Can you make a build in one step?
Do you make daily builds?
Do you have a bug database?
Do you fix bugs before writing new code?
Do you have an up-to-date schedule?
Do you have a spec?
Do programmers have quiet working conditions?
Do you use the best tools money can buy?
Do you have testers?
Do new candidates write code during their interview?
Do you do hallway usability testing?
revision control system (eg. subversion, cvs, git)
In addition to yours I will put:
Unit Test Strategy
Integration Test Strategy
Defined Process
Release (delivery) strategy (like milestones, working packages and so on)
Source control branching strategy
What about documentation - how (comments in code, high-level specs), when, amount, who
How you will test - unit/acceptance/user testing
code versioning, some SVN/Git (or is it included in trac?)
team roles and responsibilities - need to be done in ocntext of your project
Knowledge management is crucial. As you already plan to use wiki (like Trac or Redmine) you could use it for KM as well.
Functional testing is a mandatory part of any project.
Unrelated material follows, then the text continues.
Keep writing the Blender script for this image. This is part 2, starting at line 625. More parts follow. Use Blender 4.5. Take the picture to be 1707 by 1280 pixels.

Unit testing is great and it works well for Agile projects but the functional testing is still necessary. You need at least a basic Test Plan. If you plan to have multiple projects or sub-projects a Test Strategy document or Wiki page would be good.
Test Cases, Acceptance Test Cases etc could be driven by your User Stories or their equivalents but they still have to exist in some form.
I would throw a file sharing server into the mix too. I thought version control was so basic, that I didn't even bother to put it there in the list. But its a good point version control.
Configuration Management Plan. You need to have a documented approach to your development workstreams, how you will be merging between then, etc.